Rendering of potential Intergenerational Hub

Audio and slides from January 25 presentation

Slides from January 25 and 29 presentations

The positive response shown by the almost 200 residents who attended recent community meetings revealed strong support for the False Creek South Neighbourhood Association’s new planning initiatives for more affordable housing and services to meet new and existing needs.

Organized through the Association’s standing committee, RePlan, and its community planning workgroup (CPG), the meetings were made possible by numerous hours of behind-the-scenes work by resident architects and other interested neighbours in envisioning False Creek South’s future.

They have been sharing ideas with Broadway Lodge, which hopes to establish a new facility in the Creek. That brings Vancouver Coastal Health into the mix and, potentially, BC Housing, the agency that develops, manages and administers a range of subsidized housing options and programs for the provincial government.

Once these ideas from the CPG took visible shape, the Association arranged the community meeting on January 25 at the False Creek Community Centre and a repeat event four days later at the False Creek Co-op”s Sitka Square meeting room.

The main speaker, former City of Vancouver chief urban designer Scott Hein, who is working pro bono with the CPG, took participants through a visual tour of an Intergenerational Hub and Campus of Care near the Moberly/Commodore intersections east of Leg-In-Boot Square. His presentation identified both existing and potential “transformational drivers” – significant factors that influence design – covering virtually all of the elements to be addressed in both projects.

The Hub would bring together a range of new housing, including co-ops and rentals, with a focus on diverse and integrated homes for seniors and families. The need for workforce housing, with a special focus on much-needed essential service workers, is particularly acute. Other ideas to be explored include such services as a day care centre, possible student housing, and retail and leisure opportunities.

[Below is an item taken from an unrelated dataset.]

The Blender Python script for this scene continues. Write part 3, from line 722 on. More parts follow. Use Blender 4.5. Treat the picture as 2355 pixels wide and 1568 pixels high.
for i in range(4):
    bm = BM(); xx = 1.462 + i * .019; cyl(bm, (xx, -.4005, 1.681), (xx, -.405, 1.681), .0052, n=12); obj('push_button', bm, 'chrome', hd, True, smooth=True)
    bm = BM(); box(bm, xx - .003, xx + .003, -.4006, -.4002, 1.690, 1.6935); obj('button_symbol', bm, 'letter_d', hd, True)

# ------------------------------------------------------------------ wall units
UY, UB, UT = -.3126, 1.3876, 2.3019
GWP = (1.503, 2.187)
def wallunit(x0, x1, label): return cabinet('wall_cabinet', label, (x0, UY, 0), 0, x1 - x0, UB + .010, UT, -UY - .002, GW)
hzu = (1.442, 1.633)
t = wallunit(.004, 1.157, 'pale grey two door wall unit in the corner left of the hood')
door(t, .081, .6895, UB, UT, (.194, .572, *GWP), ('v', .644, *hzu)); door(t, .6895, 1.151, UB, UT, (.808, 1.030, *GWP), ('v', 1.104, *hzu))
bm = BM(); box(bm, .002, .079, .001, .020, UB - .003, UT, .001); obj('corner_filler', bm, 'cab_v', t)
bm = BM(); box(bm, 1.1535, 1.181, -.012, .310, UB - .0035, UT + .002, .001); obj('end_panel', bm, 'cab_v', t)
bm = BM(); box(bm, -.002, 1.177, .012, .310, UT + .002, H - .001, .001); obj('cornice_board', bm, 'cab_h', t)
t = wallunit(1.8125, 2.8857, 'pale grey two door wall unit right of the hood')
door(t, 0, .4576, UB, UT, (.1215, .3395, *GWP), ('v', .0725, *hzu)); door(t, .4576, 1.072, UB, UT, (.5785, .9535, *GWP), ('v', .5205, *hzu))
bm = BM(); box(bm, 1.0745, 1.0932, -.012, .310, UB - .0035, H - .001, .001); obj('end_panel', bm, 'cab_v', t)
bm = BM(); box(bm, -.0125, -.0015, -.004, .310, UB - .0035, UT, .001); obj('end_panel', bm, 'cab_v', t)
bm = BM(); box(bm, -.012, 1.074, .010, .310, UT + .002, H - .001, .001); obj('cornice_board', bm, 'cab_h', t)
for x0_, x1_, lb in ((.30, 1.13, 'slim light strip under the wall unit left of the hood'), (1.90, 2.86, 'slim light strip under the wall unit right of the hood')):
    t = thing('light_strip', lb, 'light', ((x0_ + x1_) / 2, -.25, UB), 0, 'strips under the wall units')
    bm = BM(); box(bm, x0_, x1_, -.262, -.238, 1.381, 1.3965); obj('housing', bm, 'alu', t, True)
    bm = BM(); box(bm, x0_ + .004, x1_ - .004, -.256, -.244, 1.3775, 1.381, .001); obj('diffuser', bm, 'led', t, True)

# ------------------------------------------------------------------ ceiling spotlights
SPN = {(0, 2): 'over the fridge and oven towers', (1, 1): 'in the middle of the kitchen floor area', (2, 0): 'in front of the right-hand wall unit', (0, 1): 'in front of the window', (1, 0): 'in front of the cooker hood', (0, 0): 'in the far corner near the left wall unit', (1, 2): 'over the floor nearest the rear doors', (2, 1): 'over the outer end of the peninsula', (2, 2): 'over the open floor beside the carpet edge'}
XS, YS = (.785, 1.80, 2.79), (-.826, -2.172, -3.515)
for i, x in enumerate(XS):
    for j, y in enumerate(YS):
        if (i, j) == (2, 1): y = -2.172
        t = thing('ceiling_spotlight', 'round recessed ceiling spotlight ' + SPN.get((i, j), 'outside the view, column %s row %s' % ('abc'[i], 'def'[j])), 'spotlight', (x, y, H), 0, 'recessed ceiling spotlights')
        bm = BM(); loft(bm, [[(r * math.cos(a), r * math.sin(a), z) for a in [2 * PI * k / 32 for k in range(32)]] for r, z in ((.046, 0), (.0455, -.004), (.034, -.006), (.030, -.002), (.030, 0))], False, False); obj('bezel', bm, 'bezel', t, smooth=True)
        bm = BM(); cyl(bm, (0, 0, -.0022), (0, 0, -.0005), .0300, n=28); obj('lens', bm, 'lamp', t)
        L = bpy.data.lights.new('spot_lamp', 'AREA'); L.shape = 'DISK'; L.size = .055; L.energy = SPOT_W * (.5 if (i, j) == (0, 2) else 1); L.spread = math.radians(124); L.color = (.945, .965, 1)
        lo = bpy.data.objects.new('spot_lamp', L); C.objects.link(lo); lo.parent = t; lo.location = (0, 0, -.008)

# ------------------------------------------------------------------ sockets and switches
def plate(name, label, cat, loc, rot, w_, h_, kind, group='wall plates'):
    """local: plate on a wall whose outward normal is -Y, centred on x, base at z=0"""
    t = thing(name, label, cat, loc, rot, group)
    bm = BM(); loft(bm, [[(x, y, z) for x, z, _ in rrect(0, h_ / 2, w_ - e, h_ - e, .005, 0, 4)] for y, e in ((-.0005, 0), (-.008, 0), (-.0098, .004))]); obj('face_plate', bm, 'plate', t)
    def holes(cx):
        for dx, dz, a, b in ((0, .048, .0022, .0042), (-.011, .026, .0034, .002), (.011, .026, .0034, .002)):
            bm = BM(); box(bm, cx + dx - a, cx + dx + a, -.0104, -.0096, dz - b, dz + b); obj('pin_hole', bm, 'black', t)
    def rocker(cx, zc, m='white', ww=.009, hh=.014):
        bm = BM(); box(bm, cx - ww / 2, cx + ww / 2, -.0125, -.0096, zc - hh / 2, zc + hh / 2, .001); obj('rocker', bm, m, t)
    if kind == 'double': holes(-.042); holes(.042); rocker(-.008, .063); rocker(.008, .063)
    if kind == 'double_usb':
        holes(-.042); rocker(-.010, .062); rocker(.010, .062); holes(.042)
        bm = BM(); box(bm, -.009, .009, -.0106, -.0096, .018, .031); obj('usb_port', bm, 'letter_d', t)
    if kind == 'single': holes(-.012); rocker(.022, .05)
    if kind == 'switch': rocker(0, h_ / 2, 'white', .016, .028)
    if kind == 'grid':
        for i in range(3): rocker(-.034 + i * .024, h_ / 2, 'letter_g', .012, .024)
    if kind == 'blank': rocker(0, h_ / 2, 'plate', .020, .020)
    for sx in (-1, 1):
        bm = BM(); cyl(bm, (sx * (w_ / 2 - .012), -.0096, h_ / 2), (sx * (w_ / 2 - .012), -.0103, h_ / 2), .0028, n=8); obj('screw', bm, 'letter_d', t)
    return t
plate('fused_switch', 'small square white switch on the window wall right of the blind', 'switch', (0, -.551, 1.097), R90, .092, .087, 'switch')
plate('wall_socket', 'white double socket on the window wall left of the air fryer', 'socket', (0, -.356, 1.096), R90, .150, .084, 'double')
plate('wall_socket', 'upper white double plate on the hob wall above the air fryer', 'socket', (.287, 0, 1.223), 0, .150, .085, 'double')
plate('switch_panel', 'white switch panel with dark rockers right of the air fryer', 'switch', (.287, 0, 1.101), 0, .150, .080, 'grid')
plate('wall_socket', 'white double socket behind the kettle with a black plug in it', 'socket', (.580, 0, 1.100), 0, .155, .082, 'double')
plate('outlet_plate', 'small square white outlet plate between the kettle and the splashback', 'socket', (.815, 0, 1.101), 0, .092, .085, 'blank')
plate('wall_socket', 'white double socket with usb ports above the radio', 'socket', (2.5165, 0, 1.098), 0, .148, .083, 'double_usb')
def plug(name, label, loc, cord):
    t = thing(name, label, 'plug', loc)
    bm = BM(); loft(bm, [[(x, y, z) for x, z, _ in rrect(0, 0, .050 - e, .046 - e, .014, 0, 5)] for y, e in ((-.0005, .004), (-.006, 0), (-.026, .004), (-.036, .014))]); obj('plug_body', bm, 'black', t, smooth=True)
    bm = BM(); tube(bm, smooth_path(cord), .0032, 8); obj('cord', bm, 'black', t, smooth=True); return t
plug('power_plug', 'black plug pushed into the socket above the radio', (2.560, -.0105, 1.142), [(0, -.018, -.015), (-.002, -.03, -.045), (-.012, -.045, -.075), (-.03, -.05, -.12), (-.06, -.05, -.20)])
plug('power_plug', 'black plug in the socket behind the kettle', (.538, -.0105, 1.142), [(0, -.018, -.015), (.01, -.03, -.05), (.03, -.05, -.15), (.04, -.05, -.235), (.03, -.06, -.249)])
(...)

Simon Neill, Executive Director of the Broadway Lodge, spoke about the Campus Of Care – a  different and more homelike form of providing long term care that could also integrate services for older adults living in their own homes. Addressing the idea of the Intergenerational Hub, he particularly emphasized problems inherent in the separation of children and elders in day-to-day urban life and the salutary benefit to both of close and continuing interaction.

Sharon Yandle, past-president of the FCSNA and its liaison to RePlan, said that these ideas should be seen in the context of the “ARC” Formula, a statement of our community’s core values and shared goals recently passed unanimously by Association delegates.

The ARC Formula

  1. AFFORDABILITY 

False Creek South was originally developed in the 1970s as a mixed tenure, mixed income community of 1/3 low income, 1/3 middle income and 1/3 high income residents. It has succeeded beyond original expectations to become one of the world’s most viable urban neighbourhoods. Our goal is to retain and increase the stock of affordable housing on that basis, where at least two-thirds of homes are low and middle income households, and where affordability is defined as a percentage of income.

  1. RESILIENCE

Our goal is to further develop a resilient community that can address and mitigate the negative effects of sea level rise and wasteful consumption, and build on the positive opportunities inherent in food security, green building design, active transportation, and other initiatives intended to improve the quality of life in and beyond an already highly livable neighbourhood.

  1. COMMUNITY

False Creek South, through the principles evident in its physical design, income diversity, age integration and governance structure, has developed a safe and socially cohesive community. Our goal is to ensure that any and all future development and   plans fully incorporate these principles.

While the CPG will follow through on its work, the Neighbourhood Association will continue its efforts to reach out to the City and other levels of government as well as to neighbours within the False Creek South community.